Götürmek istedi küfesinde
Elimdeki ıspanak demetini
En dalgını sınıfın!
İsterken adam olmanızı
Çoğunuz semtine uğramaz oldu mektebin
Palto, ayakkabı yüzünden.” (Çocuklarım)
5. Mahmut Makal (1930 – ) – Bizim Köy, 1950
mahmut makal bizim köy kitap
Eselerinde toplumun bize yansıtamadığı bir çok konuyu bulabilme imkanı sağlarsınız.Köy edebiyatı akımının ilk ürünlerinden Bizim Köy, 17 yaşında bir öğretmenken kaleme aldığı ilk kitabıdır Mahmut Makal’ın. Kitapta 1940’larda Orta Anadolu’nun iki yoksul köyünde köylülerin doğa koşullarına ve yoksulluğa karşı verdiği mücadele gerçek olaylara dayandırılarak işlenmiştir. Ekonomik zorluklar, gelenek ve görenekler, sağlık mevzuları, inanışlar ve uygulamalar zaman zaman gerçek diyaloglarla, zaman zaman da olay aktarımı yoluyla kitapta yer bulmuştur. Kitap 1966 yılında UNESCO’nun Dünya Kültürüne Hizmet Ödülü’nü alır. Makal, Anadolu köylerinin ekonomik ve sosyal yapısını kötü göstererek komünizm propagandası yaptığı gerekçesiyle 1949 yılında tutuklanır. 1 ay sonra tahliye olsa da, sürekli mahkemeye verilmesi ve yediği cezalardan ders çıkaramadığı için bir süre sonra görevine son verilir ve istifa edilir.

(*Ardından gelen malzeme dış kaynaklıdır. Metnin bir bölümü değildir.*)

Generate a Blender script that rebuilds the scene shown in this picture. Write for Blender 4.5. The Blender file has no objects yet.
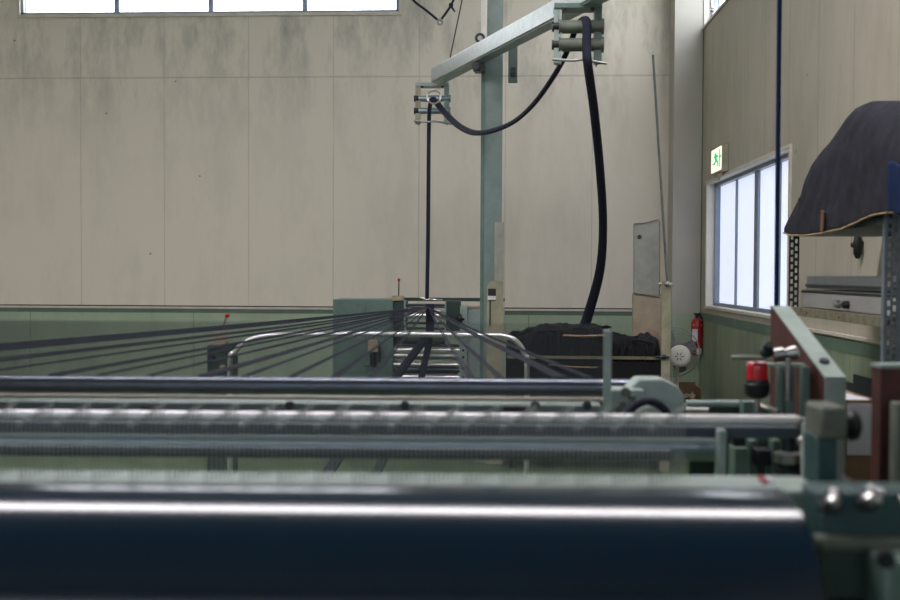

“Güzden eline ne geçer de evin kıyısına köşesine atarsan, baharı getirirsin onunla. En ilkel bir yiyecek olan pirinç, bizim için lükstür. Alfabede, “Baba bana bal al” cümlesini okurken, sordum: Elli altı öğrenci içinde, yalnız bir tanesi bal görmüş. Gerisi bilmiyor. Kadın-kız, işi yoksa ot toplasın, kaynat kaynat ye. Çoğunluk ya kupkuru yavan ekmekle, ya da biraz soğanı, turşuyu katık ederek gününü gün eder. Bulguru bile zor bulur. Sık dişini, verme canını!”